Every line below is to be copied exactly, with the pictures left out.
**** DATA EXTRACT ****
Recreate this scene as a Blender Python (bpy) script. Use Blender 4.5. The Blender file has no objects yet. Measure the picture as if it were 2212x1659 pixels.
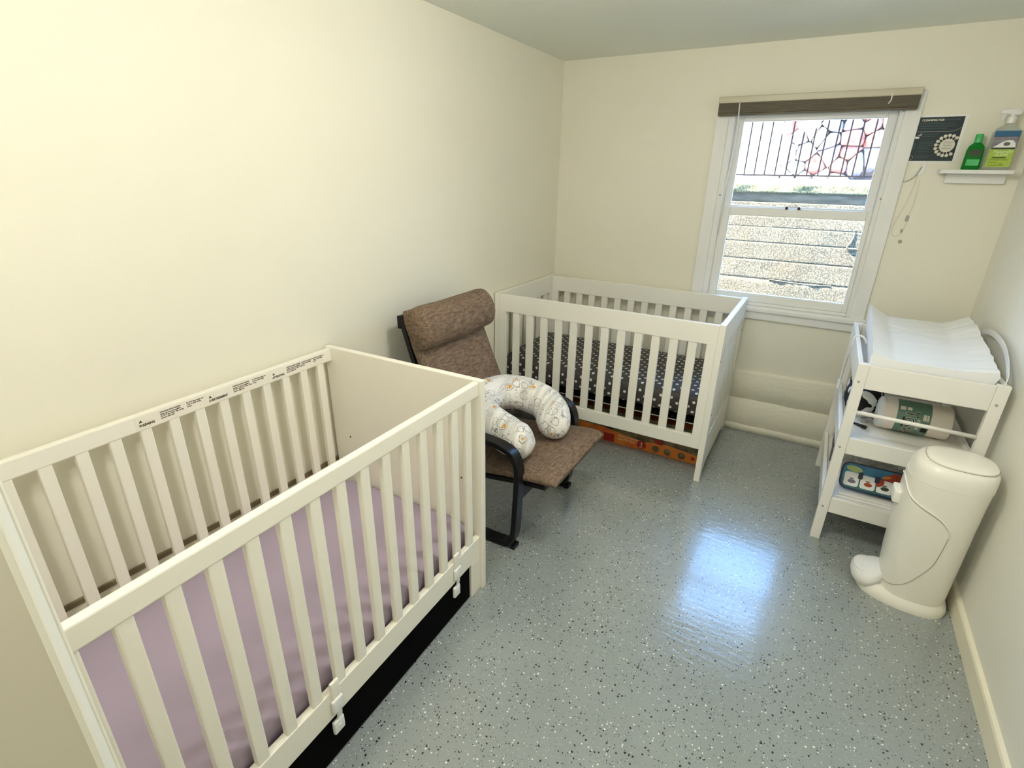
import bpy, bmesh, math, random
from mathutils import Vector, Matrix, noise
random.seed(7)
SC = bpy.context.scene
COL = SC.collection
PI = math.pi

# ------------------------------------------------------------------ materials
def mat(name, color, rough=0.5, metal=0.0, spec=0.5, coat=0.0):
    m = bpy.data.materials.new(name); m.use_nodes = True
    b = m.node_tree.nodes['Principled BSDF']
    b.inputs['Base Color'].default_value = (*color, 1)
    b.inputs['Roughness'].default_value = rough
    b.inputs['Metallic'].default_value = metal
    b.inputs['Specular IOR Level'].default_value = spec
    b.inputs['Coat Weight'].default_value = coat
    return m

def N(m, typ, **kw):
    n = m.node_tree.nodes.new(typ)
    for k, v in kw.items():
        if k.startswith('i_'):
            n.inputs[k[2:].replace('_', ' ')].default_value = v
        else:
            setattr(n, k, v)
    return n

def L(m, a, b): m.node_tree.links.new(a, b)
def bsdf(m): return m.node_tree.nodes['Principled BSDF']

def coords(m, scale=(1, 1, 1), rot=(0, 0, 0)):
    tc = N(m, 'ShaderNodeTexCoord'); mp = N(m, 'ShaderNodeMapping')
    mp.inputs['Scale'].default_value = scale; mp.inputs['Rotation'].default_value = rot
    L(m, tc.outputs['Object'], mp.inputs['Vector'])
    return mp.outputs['Vector']

def ramp(m, fac, stops, interp='LINEAR'):
    r = N(m, 'ShaderNodeValToRGB'); r.color_ramp.interpolation = interp
    e = r.color_ramp.elements
    while len(e) < len(stops): e.new(0.5)
    for el, (p, c) in zip(e, stops):
        el.position = p; el.color = (*c, 1) if len(c) == 3 else c
    L(m, fac, r.inputs['Fac'])
    return r.outputs['Color']

def mix(m, fac, a, b):
    x = N(m, 'ShaderNodeMix', data_type='RGBA')
    for s, v in ((x.inputs['Factor'], fac), (x.inputs['A'], a), (x.inputs['B'], b)):
        if isinstance(v, (int, float)): s.default_value = v
        elif isinstance(v, tuple): s.default_value = (*v, 1)
        else: L(m, v, s)
    return x.outputs['Result']

def math_(m, op, a, b=None):
    x = N(m, 'ShaderNodeMath', operation=op)
    for i, v in enumerate((a, b)):
        if v is None: continue
        if isinstance(v, (int, float)): x.inputs[i].default_value = v
        else: L(m, v, x.inputs[i])
    return x.outputs[0]

def bump(m, height, strength=0.3, dist=0.002):
    b = N(m, 'ShaderNodeBump'); b.inputs['Strength'].default_value = strength; b.inputs['Distance'].default_value = dist
    L(m, height, b.inputs['Height']); L(m, b.outputs['Normal'], bsdf(m).inputs['Normal'])

def noisy(name, c1, c2, scale, rough=0.6, bstr=0.2, bdist=0.001, stretch=(1, 1, 1), bscale=None, detail=4):
    m = mat(name, c1, rough)
    v = coords(m, stretch)
    n = N(m, 'ShaderNodeTexNoise'); n.inputs['Scale'].default_value = scale; n.inputs['Detail'].default_value = detail
    L(m, v, n.inputs['Vector'])
    L(m, ramp(m, n.outputs['Fac'], [(0.3, c1), (0.7, c2)]), bsdf(m).inputs['Base Color'])
    if bstr:
        n2 = N(m, 'ShaderNodeTexNoise'); n2.inputs['Scale'].default_value = bscale or scale * 3; n2.inputs['Detail'].default_value = 4
        L(m, v, n2.inputs['Vector']); bump(m, n2.outputs['Fac'], bstr, bdist)
    return m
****
*THE SOLUTION*:
Recreate this scene as a Blender Python (bpy) script. Use Blender 4.5. The Blender file has no objects yet. Measure the picture as if it were 2212x1659 pixels.
import bpy, bmesh, math, random
from mathutils import Vector, Matrix, noise
random.seed(7)
SC = bpy.context.scene
COL = SC.collection
PI = math.pi

# ------------------------------------------------------------------ materials
def mat(name, color, rough=0.5, metal=0.0, spec=0.5, coat=0.0):
    m = bpy.data.materials.new(name); m.use_nodes = True
    b = m.node_tree.nodes['Principled BSDF']
    b.inputs['Base Color'].default_value = (*color, 1)
    b.inputs['Roughness'].default_value = rough
    b.inputs['Metallic'].default_value = metal
    b.inputs['Specular IOR Level'].default_value = spec
    b.inputs['Coat Weight'].default_value = coat
    return m

def N(m, typ, **kw):
    n = m.node_tree.nodes.new(typ)
    for k, v in kw.items():
        if k.startswith('i_'):
            n.inputs[k[2:].replace('_', ' ')].default_value = v
        else:
            setattr(n, k, v)
    return n

def L(m, a, b): m.node_tree.links.new(a, b)
def bsdf(m): return m.node_tree.nodes['Principled BSDF']

def coords(m, scale=(1, 1, 1), rot=(0, 0, 0)):
    tc = N(m, 'ShaderNodeTexCoord'); mp = N(m, 'ShaderNodeMapping')
    mp.inputs['Scale'].default_value = scale; mp.inputs['Rotation'].default_value = rot
    L(m, tc.outputs['Object'], mp.inputs['Vector'])
    return mp.outputs['Vector']

def ramp(m, fac, stops, interp='LINEAR'):
    r = N(m, 'ShaderNodeValToRGB'); r.color_ramp.interpolation = interp
    e = r.color_ramp.elements
    while len(e) < len(stops): e.new(0.5)
    for el, (p, c) in zip(e, stops):
        el.position = p; el.color = (*c, 1) if len(c) == 3 else c
    L(m, fac, r.inputs['Fac'])
    return r.outputs['Color']

def mix(m, fac, a, b):
    x = N(m, 'ShaderNodeMix', data_type='RGBA')
    for s, v in ((x.inputs['Factor'], fac), (x.inputs['A'], a), (x.inputs['B'], b)):
        if isinstance(v, (int, float)): s.default_value = v
        elif isinstance(v, tuple): s.default_value = (*v, 1)
        else: L(m, v, s)
    return x.outputs['Result']

def math_(m, op, a, b=None):
    x = N(m, 'ShaderNodeMath', operation=op)
    for i, v in enumerate((a, b)):
        if v is None: continue
        if isinstance(v, (int, float)): x.inputs[i].default_value = v
        else: L(m, v, x.inputs[i])
    return x.outputs[0]

def bump(m, height, strength=0.3, dist=0.002):
    b = N(m, 'ShaderNodeBump'); b.inputs['Strength'].default_value = strength; b.inputs['Distance'].default_value = dist
    L(m, height, b.inputs['Height']); L(m, b.outputs['Normal'], bsdf(m).inputs['Normal'])

def noisy(name, c1, c2, scale, rough=0.6, bstr=0.2, bdist=0.001, stretch=(1, 1, 1), bscale=None, detail=4):
    m = mat(name, c1, rough)
    v = coords(m, stretch)
    n = N(m, 'ShaderNodeTexNoise'); n.inputs['Scale'].default_value = scale; n.inputs['Detail'].default_value = detail
    L(m, v, n.inputs['Vector'])
    L(m, ramp(m, n.outputs['Fac'], [(0.3, c1), (0.7, c2)]), bsdf(m).inputs['Base Color'])
    if bstr:
        n2 = N(m, 'ShaderNodeTexNoise'); n2.inputs['Scale'].default_value = bscale or scale * 3; n2.inputs['Detail'].default_value = 4
        L(m, v, n2.inputs['Vector']); bump(m, n2.outputs['Fac'], bstr, bdist)
    return m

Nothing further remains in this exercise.